*What needs to be done*
Work out how many lines in the data hold the word "wide", and reply with that number only.

-- Begin --

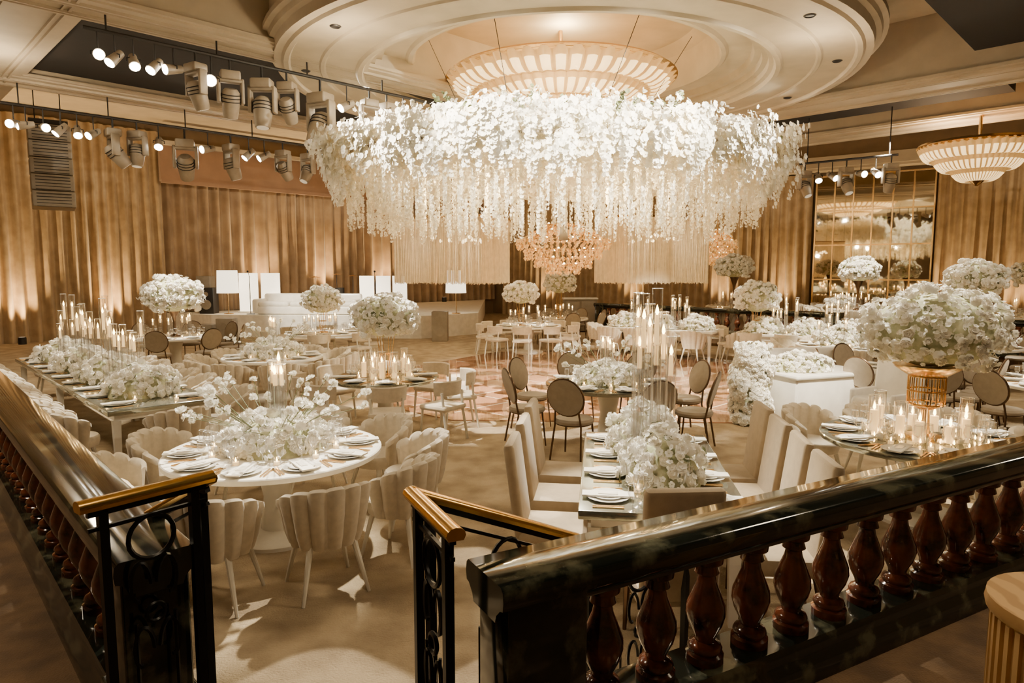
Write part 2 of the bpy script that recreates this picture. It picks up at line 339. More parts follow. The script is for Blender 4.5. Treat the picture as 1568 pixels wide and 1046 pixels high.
def handrail_panel(q,a,b,z0,drops=None):
    a=np.array(a,float);b=np.array(b,float); d=b-a; L=np.linalg.norm(d[:2]); dd=d/np.linalg.norm(d)
    hn=np.array([-d[1],d[0],0])/L
    vs=[]; e=a-dd*.03; g=b+dd*.03
    prof=[(-.034,0),(-.03,.014),(-.018,.024),(0,.028),(.018,.024),(.03,.014),(.034,0),(.026,-.016),(-.026,-.016)]
    for P in (e,g):
        for o,z in prof: vs.append(P+hn*o+np.array([0,0,z]))
    n=len(prof)
    q.add(vs,[(i,(i+1)%n,n+(i+1)%n,n+i) for i in range(n)]+[tuple(range(n))[::-1],tuple(range(n,2*n))],'brass')
    q.tube([a-[0,0,.03],b-[0,0,.03]],.016,4,'iron'); q.tube([a-[0,0,.09],b-[0,0,.09]],.010,4,'iron')
    for P in (a+dd*.05,b-dd*.05): q.box(((P[0]),(P[1]),(P[2]-.03+z0)/2),(.032,.032,P[2]-.03-z0),'iron',rz=math.atan2(d[1],d[0]))
    m=(a+b)/2; r=min(.085,L*.3)
    top=m[2]-.09
    q.ring((m[0],m[1],top-r),r,.010,hn); 
    for s in (-1,1):
        for zc in (top-2*r-.10,top-2*r-.36):
            pts=[]
            for i in range(14):
                t=i/13*1.5*pi; rr=.075*(1-.5*i/13)
                c=m+s*dd*[1,1,0]*.055; pts.append(c+dd*[1,1,0]*s*(-rr*math.cos(t))*.6+np.array([0,0,zc-c[2]+rr*math.sin(t)*1.5]))
            q.tube(pts,.009,4,'iron')
    q.ring((m[0],m[1],top-2*r-.22),.035,.009,hn)
    q.tube([(a[0],a[1],a[2]-.95),(b[0],b[1],b[2]-.95)],.012,4,'iron')
    for f in (.33,.67):
        P=a+d*f; q.tube([(P[0],P[1],P[2]-.95),(P[0],P[1],P[2]-.5)],.008,4,'iron')
q=MB()
handrail_panel(q,(-1.52,2.34,1.41),(-1.25,2.68,1.41),TZ)
handrail_panel(q,(-1.26,2.72,1.38),(-1.85,3.15,1.02),0)
q.obj('stair_handrail')
q=MB()
handrail_panel(q,(-.19,2.10,1.41),(-.37,2.47,1.41),TZ)
handrail_panel(q,(-.35,2.50,1.40),(.30,3.12,.98),0)
handrail_panel(q,(.34,3.14,.95),(1.0,3.62,.75),0)
q.obj('stair_handrail')
# ------------------------------------------------------------------ chairs (local: front +Y)
def barrel():
    q=MB(); nf=9; n=nf*6+1; A=math.radians(118); V=[]; 
    th=np.linspace(-A,A,n); f=np.abs(np.sin(np.linspace(0,1,n)*pi*nf))**.55
    zt=.79-.17*(np.abs(th)/A)**2.2+.022*f
    r=.270+.042*f
    rows=[(.80*r,np.full(n,.36)),(.90*r,np.full(n,.45)),(.99*r,np.full(n,.60)),(1.05*r,zt-.05),(1.04*r,zt-.012),(1.0*r-.02,zt),(.98*r-.045,zt-.012),(np.full(n,.225),zt-.06),(np.full(n,.215),np.full(n,.44))]
    for rr,zz in rows: V.append(np.stack([np.sin(th)*rr,-np.cos(th)*rr,zz],1))
    m=len(rows); F=[(j*n+i,(j+1)*n+i,(j+1)*n+i+1,j*n+i+1) for j in range(m-1) for i in range(n-1)]
    F+=[tuple(j*n for j in range(m)),tuple(j*n+n-1 for j in range(m))[::-1]]
    q.add(np.vstack(V),F,'fabric')
    q.lathe([(.20,.35),(.235,.36),(.245,.40),(.245,.45),(.23,.47),(.12,.482),(.01,.484)],28,(0,.02,0),'fabric')
    for sx in (-1,1):
        for sy in (-1,1): q.cyl((sx*.15,sy*.15,.38),(sx*.23,sy*.23,0),.024,.012,8,'white_leg')
    return q.mesh('barrel_chair_mesh')
def parsons():
    q=MB(); q.box((0,0,.42),(.46,.48,.12),'tan',bev=.03)
    q.box((0,-.26,.74),(.45,.075,.68),'tan',bev=.03,rx=.13)
    for sx in (-1,1):
        q.cyl((sx*.19,.19,.37),(sx*.20,.21,0),.022,.013,6,'bronze'); q.cyl((sx*.19,-.2,.37),(sx*.20,-.27,0),.022,.013,6,'bronze')
    return q.mesh('parsons_chair_mesh')
def roundback():
    q=MB(); q.lathe([(.21,.43),(.235,.44),(.24,.47),(.22,.495),(.01,.505)],22,(0,0,0),'taupe')
    n=24; V=[];
    for yo,s in ((-.02,.93),(-.022,1.0),(.012,1.0),(.022,.85)):
        for i in range(n):
            t=2*pi*i/n; V.append((math.cos(t)*.225*s,-.235+yo+ -.06*math.sin(t),.77+math.sin(t)*.22*s))
    F=[(j*n+i,j*n+(i+1)%n,(j+1)*n+(i+1)%n,(j+1)*n+i) for j in range(3) for i in range(n)]+[tuple(range(n))[::-1],tuple(range(3*n,4*n))]
    q.add(V,F,'taupe')
    q.tube([(math.cos(2*pi*i/24)*.232,-.237-.06*math.sin(2*pi*i/24),.77+math.sin(2*pi*i/24)*.228) for i in range(24)],.012,6,'bronze',closed=True)
    for sx in (-1,1):
        q.cyl((sx*.17,.15,.44),(sx*.20,.19,0),.013,.010,6,'bronze'); q.tube([(sx*.15,-.20,.60),(sx*.17,-.17,.42),(sx*.2,-.24,0)],.013,6,'bronze')
    q.ring((0,0,.43),.215,.011,(0,0,1),20,'bronze')
    return q.mesh('roundback_chair_mesh')
def cream():
    q=MB(); q.box((0,0,.445),(.46,.46,.075),'fabric',bev=.035)
    n=17; A=math.radians(72); V=[]
    th=np.linspace(-A,A,n)
    for rr,zz in ((.255,.62),(.265,.70),(.27,.80),(.255,.815),(.235,.80),(.235,.70),(.23,.62)): V.append(np.stack([np.sin(th)*rr,.02-np.cos(th)*rr,np.full(n,zz)],1))
    m=7; F=[(j*n+i,(j+1)*n+i,(j+1)*n+i+1,j*n+i+1) for j in range(m-1) for i in range(n-1)]+[((m-1)*n+i,i,i+1,(m-1)*n+i+1) for i in range(n-1)]+[tuple(j*n for j in range(m)),tuple(j*n+n-1 for j in range(m))[::-1]]
    q.add(np.vstack(V),F,'fabric')
    for sx in (-1,1):
        q.cyl((sx*.19,.19,.43),(sx*.21,.22,0),.020,.013,6,'white_leg'); q.tube([(sx*.2,-.16,.66),(sx*.19,-.18,.43),(sx*.21,-.25,0)],.018,6,'white_leg')
    return q.mesh('cream_chair_mesh')
CH={'barrel_dining_chair':barrel(),'high_back_dining_chair':parsons(),'round_back_dining_chair':roundback(),'curved_back_dining_chair':cream()}
def chair(kind,x,y,ang,z=0): return inst(kind,CH[kind],(x,y,z),ang+random.uniform(-.06,.06))
def ring_chairs(kind,cx,cy,r,n,ph=0,z=0,skip=()):
    for i in range(n):
        if i in skip: continue
        a=ph+2*pi*i/n; x=cx+r*math.cos(a); y=cy+r*math.sin(a); chair(kind,x,y,a+pi/2,z)
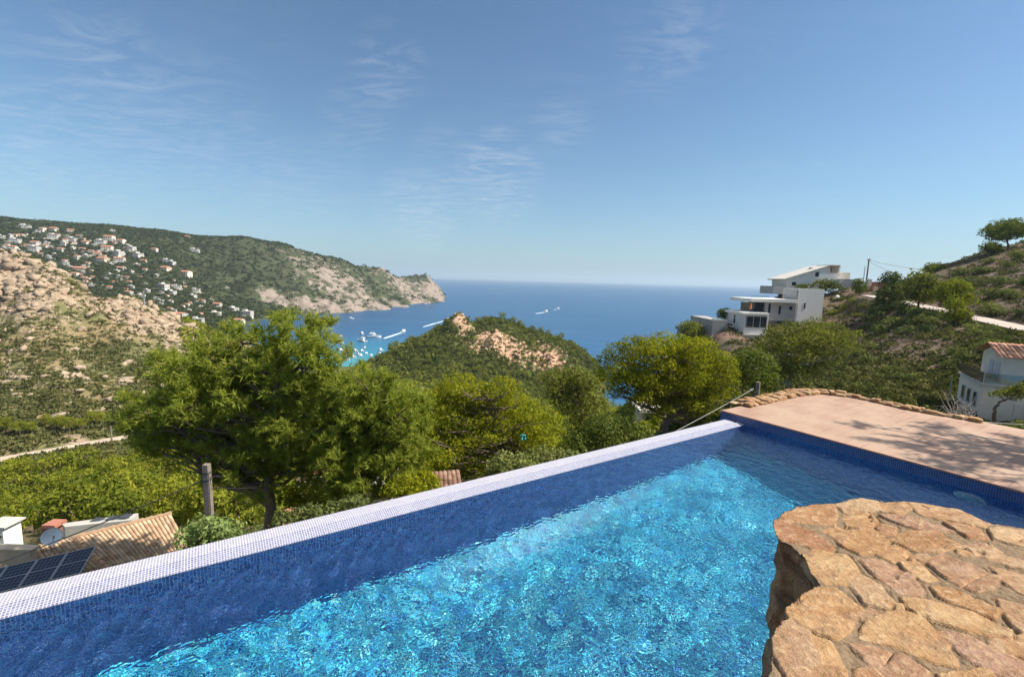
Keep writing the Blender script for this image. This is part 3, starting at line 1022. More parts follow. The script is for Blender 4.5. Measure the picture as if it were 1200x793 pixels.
zz = rel * (.003 + hgt * .5 + flake * .0060) - crack * rel * .014 - sstep(.004, -.004, sdv) * sstep(-.014, -.006, sdv) * .007 * sstep(-.45, .1, fbm(pts[:, 0] * 6, pts[:, 1] * 6, oct=2, seed=73)) + (1 - rel) * (fbm(pts[:, 0] * 30, pts[:, 1] * 30, oct=3, seed=71) * .004 - .001)
zz += fbm(pts[:, 0] * 2.2, pts[:, 1] * 2.2, oct=2, seed=81) * .018
V = np.stack([pts[:, 0], pts[:, 1], TZ + zz], 1)
idx = np.arange(len(pts)).reshape(GX.shape)
F = np.stack([idx[:-1, :-1], idx[:-1, 1:], idx[1:, 1:], idx[1:, :-1]], -1).reshape(-1, 4)
F = F[inside[F].all(1)]
used, inv = np.unique(F, return_inverse=True)
F = inv.reshape(-1, 4); V = V[used]
sid = sid[used]; rel = rel[used]
# boundary edges -> skirt going down, pushed in and out like stacked stones
E_ = np.concatenate([F[:, [0, 1]], F[:, [1, 2]], F[:, [2, 3]], F[:, [3, 0]]])
key = np.sort(E_, 1); kk = key[:, 0].astype(np.int64) * len(V) + key[:, 1]
u_, c_ = np.unique(kk, return_counts=True)
be = E_[np.isin(kk, u_[c_ == 1])]
bv = np.unique(be)
loc_ = {v: i for i, v in enumerate(bv)}
nx = {}
# outward direction: from the smoothed outline
cenb = V[bv][:, :2]
oo = np.array(OUT)
nrm = np.zeros((len(bv), 2))
acc = np.zeros((len(V), 2))
dv_ = V[be[:, 1], :2] - V[be[:, 0], :2]
no = np.stack([dv_[:, 1], -dv_[:, 0]], 1)
np.add.at(acc, be[:, 0], no); np.add.at(acc, be[:, 1], no)
nrm = acc[bv]
for it in range(6):      # smooth along neighbours by distance
    dist = ((cenb[:, None] - cenb[None]) ** 2).sum(-1)
    wgt = np.exp(-dist / .02 ** 2)
    nrm = wgt @ nrm; nrm /= np.linalg.norm(nrm, axis=1)[:, None] + 1e-9
levels = np.concatenate([np.arange(.012, .5, .016), np.arange(.5, 3.7, .08)])
allV = [V]; allF = [F]; sids = [sid]; rels = [rel]
prev = bv.copy(); base = len(V)
sx0 = cenb[:, 0]; sy0 = cenb[:, 1]
per = sx0 * 1.7 - sy0 * 2.3
for li, dz in enumerate(levels):
    zc_ = V[bv, 2] * .0 + TZ - dz
    n3 = fbm(sx0 * 5.5, sy0 * 5.5, np.full_like(sx0, dz * 8.), oct=3, seed=91)
    lay = fbm(sx0 * 2.0, sy0 * 2.0, np.full_like(sx0, dz * 14.), oct=2, seed=95, ridged=True)
    inset = -.012 - .03 * sstep(0, .10, dz) + n3 * .045 * sstep(0, .06, dz) + lay * .03 * sstep(0, .05, dz)
    NV = np.stack([cenb[:, 0] + nrm[:, 0] * inset, cenb[:, 1] + nrm[:, 1] * inset, zc_ + (V[bv, 2] - TZ) * max(0, 1 - dz * 8)], 1)
    cur = base + np.arange(len(bv)); base += len(bv)
    allV.append(NV)
    i0 = np.array([loc_[q] for q in be[:, 0]]); i1 = np.array([loc_[q] for q in be[:, 1]])
    allF.append(np.stack([prev[i1], prev[i0], cur[i0], cur[i1]], 1))
    s3 = vnoise(sx0 * 4, sy0 * 4, np.full_like(sx0, dz * 7), 77) * .5 + .5
    sids.append(s3); rels.append(np.clip(.3 + lay * 1.0, 0.1, 1)); prev = cur
V = np.concatenate(allV); F = np.concatenate(allF)
V[:, 2] += 0
me = arr_mesh('stone_wall', V, F, {'stone': ('POINT', np.concatenate(sids)), 'relief': ('POINT', np.concatenate(rels))})
sw = link('stone_wall', me, M_STONE, smooth=True)
tag(sw, 'broad ochre flagstone wall with wide mortar joints standing over the pool corner', 'stone wall')

# upper terrace floor behind the wall, under the camera
mb = MB(); mb.box(-14, 12, -9, .80, -1.95, -1.72)
up = mb.build('upper_terrace_floor', ter.data.materials[0]); tag(up, kind='structure')

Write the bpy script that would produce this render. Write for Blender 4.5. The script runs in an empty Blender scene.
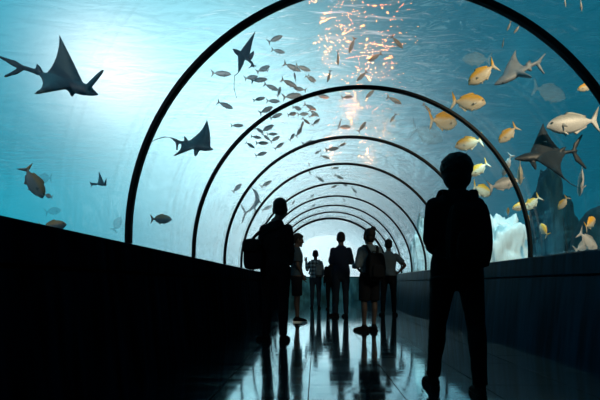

-- End --

*Solution for this exercise*
2